Наш долгий неторопливый разговор с Евгением Александровичем Евтушенко прерывается чтением стихов. Некоторые появились только что, а возможно, и по ходу беседы. Ощущение, что я первый, кто их слышит, слегка даже сюрреалистическое: наше поколение, да и поколения после шестидесятников боготворили. Небожители!..

— Евгений Александрович, у меня еще такой, лично выстраданный вопрос: мы, читатели, в провинции особенно, воспринимали могучую кучку шестидесятников как нечто единое, спаянное общими идеалами, великими талантами и взаимоуважением. И тяжело потом было узнавать о расхождениях и недоразумениях между вами, Вознесенским или Аксеновым...










— Нас обдуманно ссорили. С Робертом Рождественским тоже. Некоторых людей раздражает чья-то любовь или дружба, ибо сами они ни к любви, ни к дружбе не способны. Иногда разрушают дружбу из чувства ревности, собственности. Но с Робертом и Андреем у нас отношения, слава богу, восстановились. С Аксеновым — увы! — нет. Он сделал непозволительное: снял эпиграф с моими стихами из книги его матери «Крутой маршрут» после ее смерти. Но сегодня для меня остается одной из тяжелейших ран взаимоотношения с Бродским, превратившиеся, к сожалению, и в посмертные. Сколько книг вышло о Бродском, а нигде ни слова, что он был освобожден по моему письму.

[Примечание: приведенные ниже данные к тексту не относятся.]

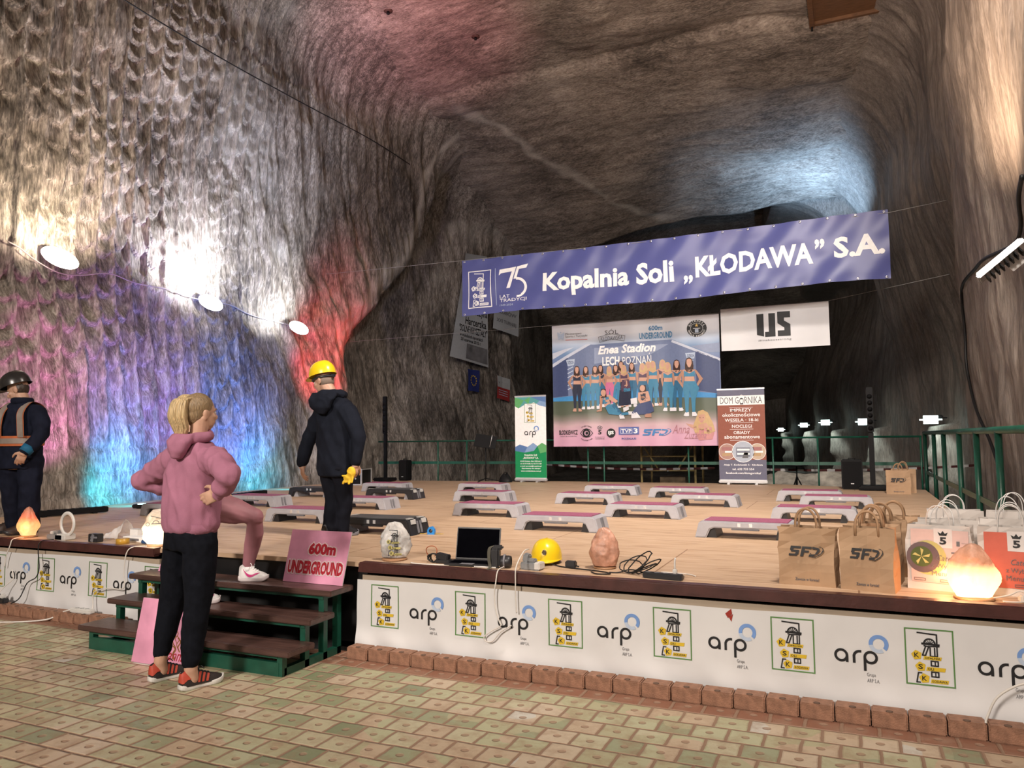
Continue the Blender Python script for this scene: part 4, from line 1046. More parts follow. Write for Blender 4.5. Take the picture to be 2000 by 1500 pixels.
# roll-up stands
M_alu = mat('satin_aluminium', (0.62, 0.62, 0.63), 0.3, 0.6, vary=0.05)
def rollup(label, xa, xb, y, z1, m, paint):
    t = thing('rollup_stand', label, 'roll-up banner', ((xa + xb) / 2, y, ZS))
    fn = lambda u, v, o=0.0: (u, y - o, v)
    mb = MB(); mb.box(((xa + xb) / 2, y, (ZS + 0.07 + z1) / 2), (xb - xa, 0.004, z1 - ZS - 0.07)); part(mb, 'screen', m, t)
    mb = MB(); mb.box(((xa + xb) / 2, y, ZS + 0.055), (xb - xa + 0.02, 0.09, 0.055), bev=0.012); part(mb, 'base_cassette', M_alu, t)
    mb = MB(); mb.box(((xa + xb) / 2, y, z1), (xb - xa + 0.01, 0.018, 0.028), bev=0.004); part(mb, 'top_bar', M_alu, t)
    for x in (xa + 0.18, xb - 0.18):
        mb = MB(); mb.box((x, y - 0.02, ZS + 0.014), (0.05, 0.22, 0.026), bev=0.005); part(mb, 'foot', M_alu, t)
    mb = MB(); mb.tube([((xa + xb) / 2, y + 0.03, ZS + 0.05), ((xa + xb) / 2, y + 0.02, z1)], 0.009, 8); part(mb, 'support_pole', M_alu, t)
    ink = Ink(fn); paint(ink)
    adopt(ink.build('printed_design', None, 0.004, 0.0008), t)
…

— Так давайте внесем ясность.

— До процесса над Бродским ни его самого, ни его стихов я не знал. Их мне принесла Фрида Вигдорова, та женщина, которая сделала знаменитую тайную стенограмму с его процесса, подвергшаяся затем преследованиям и о которой Бродский даже после ее смерти не удосужился сказать ни слова благодарности. За что Анатолий Рыбаков сурово его осудил при встрече. Я был одним из первых, кому Фрида читала этот документ. Стихи Бродского мне понравились. И меня, конечно, возмутило, как это так с ним поступили. Бродского даже формально нельзя было причислить к тунеядцам: все-таки кое-что он печатал. Надо было ему помочь.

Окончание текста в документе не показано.